== What you need to do ==
Quote the whole listing word for word. Do not include the pictures.

## begin Data segment

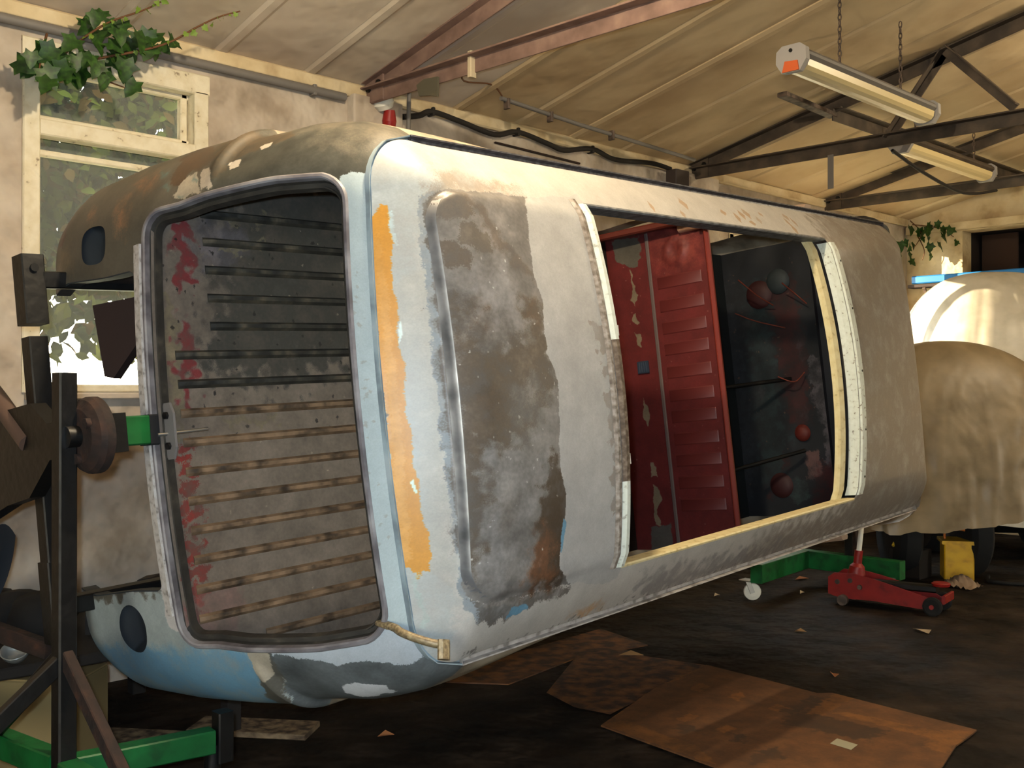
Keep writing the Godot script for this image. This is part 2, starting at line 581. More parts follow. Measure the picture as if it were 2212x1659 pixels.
func build_windows() -> void:
	# the near window: a top light over a tall lower light
	var w := struct_root("window_1", "white wooden window with a narrow top light, ivy coming in over it")
	var x := WX - 0.03
	for bar in [[-1.755, 1.335, -1.755, 2.80, 0.075], [-2.565, 1.335, -2.565, 2.80, 0.075], [-1.715, 2.84, -2.605, 2.84, 0.10], [-1.792, 2.505, -2.528, 2.505, 0.072], [-1.792, 1.352, -2.528, 1.352, 0.035]]:
		var st := mb()
		window_bar(st, bar[0], bar[1], bar[2], bar[3], bar[4], 0.09, x)
		obj("window_frame", st, M.frame, w)
	# opening sash of the top light
	for bar in [[-2.505, 2.55, -2.505, 2.80, 0.035], [-1.79, 2.785, -2.53, 2.785, 0.03], [-1.79, 2.556, -2.53, 2.556, 0.03]]:
		var st := mb()
		window_bar(st, bar[0], bar[1], bar[2], bar[3], bar[4], 0.045, x - 0.045)
		obj("sash_rail", st, M.frame, w)
	var st := mb()
	window_bar(st, -1.79, 2.405, -2.54, 2.405, 0.028, 0.04, x - 0.05)
	obj("glazing_bar", st, M.frame, w)
	for p in [[-1.79, -2.50, 2.57, 2.77], [-1.79, -2.54, 2.42, 2.47], [-1.79, -2.54, 1.37, 2.39]]:
		st = mb()
		box(st, Vector3(x - 0.06, (p[2] + p[3]) / 2, (p[0] + p[1]) / 2), Vector3(0.004, p[3] - p[2], p[0] - p[1]), Basis(), 0.0)
		obj("pane", st, M.glass, w)
	# two farther windows, mostly hidden by the van
	var far := [["white wooden window glimpsed through the van's cab", -7.10, -8.35, 1.30, 2.58], ["white wooden window past the front of the van roof", -9.40, -10.03, 1.55, 2.80]]
	for k in 2:
		var f = far[k]
		w = struct_root("window_%d" % (k + 2), f[0])
		var z0: float = f[1]
		var z1: float = f[2]
		var y0: float = f[3]
		var y1: float = f[4]
		for bar in [[z0 - 0.03, y0, z0 - 0.03, y1, 0.06], [z1 + 0.03, y0, z1 + 0.03, y1, 0.06], [z0, y1 - 0.03, z1, y1 - 0.03, 0.06], [z0, y0 + 0.03, z1, y0 + 0.03, 0.06], [(z0 + z1) / 2, y0, (z0 + z1) / 2, y1, 0.04]]:
			st = mb()
			window_bar(st, bar[0], bar[1], bar[2], bar[3], bar[4], 0.08, x)
			obj("window_frame", st, M.frame, w)
		for s in 2:
			var za := lerpf(z0, z1, 0.5 * s) - 0.03
			var zb := lerpf(z0, z1, 0.5 * s + 0.5) + 0.03
			st = mb()
			box(st, Vector3(x - 0.03, (y0 + y1) / 2, (za + zb) / 2), Vector3(0.004, y1 - y0 - 0.1, za - zb), Basis(), 0.0)
			obj("pane", st, M.glass, w)


func angle_iron(st: SurfaceTool, a: Vector3, b: Vector3, h: float, up := Vector3.UP) -> void:
	# an L section: a tall leg and a flange along its top
	beam(st, a, b, 0.010, h, up, 0.002)
	var t := (b - a).normalized()
	var s := t.cross(up).normalized()
	var u := s.cross(t).normalized()
	beam(st, a + u * (h / 2 - 0.005) + s * 0.03, b + u * (h / 2 - 0.005) + s * 0.03, 0.06, 0.010, up, 0.002)


func build_roof_frame() -> void:
	var slope := Vector3(1, PITCH, 0).normalized()
	var spec := [
		[-3.57, M.truss_pink, "pinkish painted roof truss nearest the camera, above the van's rear"],
		[-6.59, M.truss_dark, "dark steel roof truss crossing above the van's front, lamps beside it"],
		[-8.58, M.truss_dark, "farthest dark roof truss low over the covered vehicles"]]
	for k in 3:
		var z: float = spec[k][0]
		var m: Material = spec[k][1]
		var o := thing("roof_truss", spec[k][2], "truss", Vector3(-4.72, 2.98, z))
		var at := o.position
		var ridge := Vector3(-0.25, ceiling_y(-0.25) - 0.06, z)
		var st := mb()
		angle_iron(st, Vector3(-4.76, 3.0, z) - at, ridge - at, 0.085)
		obj("rafter", st, m, o)
		st = mb()
		angle_iron(st, Vector3(-4.76, 2.965, z + 0.012) - at, Vector3(4.2, 2.94 if k else 2.90, z + 0.012) - at, 0.085)
		obj("tie", st, m, o)
		st = mb()
		box(st, Vector3(-4.70, 3.0, z + 0.02) - at, Vector3(0.16, 0.15, 0.012))
		obj("gusset_plate", st, m, o)
		for n in 2:
			st = mb()
			lathe(st, [Vector2(0, 0), Vector2(0.018, 0), Vector2(0.018, 0.014), Vector2(0, 0.014)], Vector3(-4.74 + 0.09 * n, 3.0 + 0.02 * n, z + 0.026) - at, Vector3(0, 0, 1), 6)
			obj("bolt", st, M.black, o)
		if k == 1:
			st = mb()
			angle_iron(st, Vector3(-2.84, 3.46, z + 0.02) - at, Vector3(-2.42, 3.02, z + 0.02) - at, 0.06)
			obj("strut", st, m, o)
			st = mb()
			angle_iron(st, Vector3(-3.22, 2.97, z) - at, Vector3(-2.84, 3.46, z) - at, 0.05)
			obj("strut", st, m, o)
	# runner along the trusses
	var r := thing("roof_runner", "dark steel runner going lengthwise under the trusses above the far lamp", "beam", Vector3(-3.6, 3.2, -6.5))
	var st := mb()
	angle_iron(st, Vector3(0, 0, -0.05), Vector3(0, 0.02, -3.6), 0.09)
	obj("runner_bar", st, M.truss_dark, r)
	st = mb()
	beam(st, Vector3(-0.02, 0.02, 0.55), Vector3(-0.02, 0.0, -0.1), 0.07, 0.03)
	obj("end_bracket", st, M.steel, r)
	# chains and fittings
	build_lamp(Vector3(-2.8, 2.985, -5.45), 1.50, "nearer fluorescent lamp fitting with a yellowed diffuser and orange end, hung on two chains", true)
	build_lamp(Vector3(-3.35, 3.03, -7.75), 1.45, "farther fluorescent lamp fitting with a yellowed diffuser under the steel runner", false)
	# red-brown conduit across the top right
	st = mb()
	tube(st, curve([Vector3(-3.0, 3.78, -6.3), Vector3(-3.0, 3.74, -7.2), Vector3(-3.0, 3.73, -8.4), Vector3(-3.0, 3.72, -10.1)], 6), 0.022, 8)
	tag(obj("roof_pipe", st, mat(Color(0.34, 0.17, 0.10), 0.7)), "red-brown pipe crossing under the roof in the top right corner", "pipe")
	# hanging strap
	st = mb()
	beam(st, Vector3(-3.62, 2.93, -6.56), Vector3(-3.62, 2.70, -6.56), 0.004, 0.045, Vector3(1, 0, 0))
	tag(obj("hanging_strap", st, M.grey_pipe), "grey flat metal strap hanging straight down from the second truss", "strap")
	st = mb()
	tube(st, curve([Vector3(-3.35, 2.97, -6.9), Vector3(-3.30, 2.86, -7.3), Vector3(-3.28, 2.80, -7.9), Vector3(-3.2, 2.86, -8.3)], 6), 0.012, 6)
	tag(obj("lamp_wire", st, M.cable), "thin dark wire drooping below the farther lamp fitting", "wire")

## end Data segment

== Exercise result ==
Keep writing the Godot script for this image. This is part 2, starting at line 581. More parts follow. Measure the picture as if it were 2212x1659 pixels.
func build_windows() -> void:
	# the near window: a top light over a tall lower light
	var w := struct_root("window_1", "white wooden window with a narrow top light, ivy coming in over it")
	var x := WX - 0.03
	for bar in [[-1.755, 1.335, -1.755, 2.80, 0.075], [-2.565, 1.335, -2.565, 2.80, 0.075], [-1.715, 2.84, -2.605, 2.84, 0.10], [-1.792, 2.505, -2.528, 2.505, 0.072], [-1.792, 1.352, -2.528, 1.352, 0.035]]:
		var st := mb()
		window_bar(st, bar[0], bar[1], bar[2], bar[3], bar[4], 0.09, x)
		obj("window_frame", st, M.frame, w)
	# opening sash of the top light
	for bar in [[-2.505, 2.55, -2.505, 2.80, 0.035], [-1.79, 2.785, -2.53, 2.785, 0.03], [-1.79, 2.556, -2.53, 2.556, 0.03]]:
		var st := mb()
		window_bar(st, bar[0], bar[1], bar[2], bar[3], bar[4], 0.045, x - 0.045)
		obj("sash_rail", st, M.frame, w)
	var st := mb()
	window_bar(st, -1.79, 2.405, -2.54, 2.405, 0.028, 0.04, x - 0.05)
	obj("glazing_bar", st, M.frame, w)
	for p in [[-1.79, -2.50, 2.57, 2.77], [-1.79, -2.54, 2.42, 2.47], [-1.79, -2.54, 1.37, 2.39]]:
		st = mb()
		box(st, Vector3(x - 0.06, (p[2] + p[3]) / 2, (p[0] + p[1]) / 2), Vector3(0.004, p[3] - p[2], p[0] - p[1]), Basis(), 0.0)
		obj("pane", st, M.glass, w)
	# two farther windows, mostly hidden by the van
	var far := [["white wooden window glimpsed through the van's cab", -7.10, -8.35, 1.30, 2.58], ["white wooden window past the front of the van roof", -9.40, -10.03, 1.55, 2.80]]
	for k in 2:
		var f = far[k]
		w = struct_root("window_%d" % (k + 2), f[0])
		var z0: float = f[1]
		var z1: float = f[2]
		var y0: float = f[3]
		var y1: float = f[4]
		for bar in [[z0 - 0.03, y0, z0 - 0.03, y1, 0.06], [z1 + 0.03, y0, z1 + 0.03, y1, 0.06], [z0, y1 - 0.03, z1, y1 - 0.03, 0.06], [z0, y0 + 0.03, z1, y0 + 0.03, 0.06], [(z0 + z1) / 2, y0, (z0 + z1) / 2, y1, 0.04]]:
			st = mb()
			window_bar(st, bar[0], bar[1], bar[2], bar[3], bar[4], 0.08, x)
			obj("window_frame", st, M.frame, w)
		for s in 2:
			var za := lerpf(z0, z1, 0.5 * s) - 0.03
			var zb := lerpf(z0, z1, 0.5 * s + 0.5) + 0.03
			st = mb()
			box(st, Vector3(x - 0.03, (y0 + y1) / 2, (za + zb) / 2), Vector3(0.004, y1 - y0 - 0.1, za - zb), Basis(), 0.0)
			obj("pane", st, M.glass, w)


func angle_iron(st: SurfaceTool, a: Vector3, b: Vector3, h: float, up := Vector3.UP) -> void:
	# an L section: a tall leg and a flange along its top
	beam(st, a, b, 0.010, h, up, 0.002)
	var t := (b - a).normalized()
	var s := t.cross(up).normalized()
	var u := s.cross(t).normalized()
	beam(st, a + u * (h / 2 - 0.005) + s * 0.03, b + u * (h / 2 - 0.005) + s * 0.03, 0.06, 0.010, up, 0.002)


func build_roof_frame() -> void:
	var slope := Vector3(1, PITCH, 0).normalized()
	var spec := [
		[-3.57, M.truss_pink, "pinkish painted roof truss nearest the camera, above the van's rear"],
		[-6.59, M.truss_dark, "dark steel roof truss crossing above the van's front, lamps beside it"],
		[-8.58, M.truss_dark, "farthest dark roof truss low over the covered vehicles"]]
	for k in 3:
		var z: float = spec[k][0]
		var m: Material = spec[k][1]
		var o := thing("roof_truss", spec[k][2], "truss", Vector3(-4.72, 2.98, z))
		var at := o.position
		var ridge := Vector3(-0.25, ceiling_y(-0.25) - 0.06, z)
		var st := mb()
		angle_iron(st, Vector3(-4.76, 3.0, z) - at, ridge - at, 0.085)
		obj("rafter", st, m, o)
		st = mb()
		angle_iron(st, Vector3(-4.76, 2.965, z + 0.012) - at, Vector3(4.2, 2.94 if k else 2.90, z + 0.012) - at, 0.085)
		obj("tie", st, m, o)
		st = mb()
		box(st, Vector3(-4.70, 3.0, z + 0.02) - at, Vector3(0.16, 0.15, 0.012))
		obj("gusset_plate", st, m, o)
		for n in 2:
			st = mb()
			lathe(st, [Vector2(0, 0), Vector2(0.018, 0), Vector2(0.018, 0.014), Vector2(0, 0.014)], Vector3(-4.74 + 0.09 * n, 3.0 + 0.02 * n, z + 0.026) - at, Vector3(0, 0, 1), 6)
			obj("bolt", st, M.black, o)
		if k == 1:
			st = mb()
			angle_iron(st, Vector3(-2.84, 3.46, z + 0.02) - at, Vector3(-2.42, 3.02, z + 0.02) - at, 0.06)
			obj("strut", st, m, o)
			st = mb()
			angle_iron(st, Vector3(-3.22, 2.97, z) - at, Vector3(-2.84, 3.46, z) - at, 0.05)
			obj("strut", st, m, o)
	# runner along the trusses
	var r := thing("roof_runner", "dark steel runner going lengthwise under the trusses above the far lamp", "beam", Vector3(-3.6, 3.2, -6.5))
	var st := mb()
	angle_iron(st, Vector3(0, 0, -0.05), Vector3(0, 0.02, -3.6), 0.09)
	obj("runner_bar", st, M.truss_dark, r)
	st = mb()
	beam(st, Vector3(-0.02, 0.02, 0.55), Vector3(-0.02, 0.0, -0.1), 0.07, 0.03)
	obj("end_bracket", st, M.steel, r)
	# chains and fittings
	build_lamp(Vector3(-2.8, 2.985, -5.45), 1.50, "nearer fluorescent lamp fitting with a yellowed diffuser and orange end, hung on two chains", true)
	build_lamp(Vector3(-3.35, 3.03, -7.75), 1.45, "farther fluorescent lamp fitting with a yellowed diffuser under the steel runner", false)
	# red-brown conduit across the top right
	st = mb()
	tube(st, curve([Vector3(-3.0, 3.78, -6.3), Vector3(-3.0, 3.74, -7.2), Vector3(-3.0, 3.73, -8.4), Vector3(-3.0, 3.72, -10.1)], 6), 0.022, 8)
	tag(obj("roof_pipe", st, mat(Color(0.34, 0.17, 0.10), 0.7)), "red-brown pipe crossing under the roof in the top right corner", "pipe")
	# hanging strap
	st = mb()
	beam(st, Vector3(-3.62, 2.93, -6.56), Vector3(-3.62, 2.70, -6.56), 0.004, 0.045, Vector3(1, 0, 0))
	tag(obj("hanging_strap", st, M.grey_pipe), "grey flat metal strap hanging straight down from the second truss", "strap")
	st = mb()
	tube(st, curve([Vector3(-3.35, 2.97, -6.9), Vector3(-3.30, 2.86, -7.3), Vector3(-3.28, 2.80, -7.9), Vector3(-3.2, 2.86, -8.3)], 6), 0.012, 6)
	tag(obj("lamp_wire", st, M.cable), "thin dark wire drooping below the farther lamp fitting", "wire")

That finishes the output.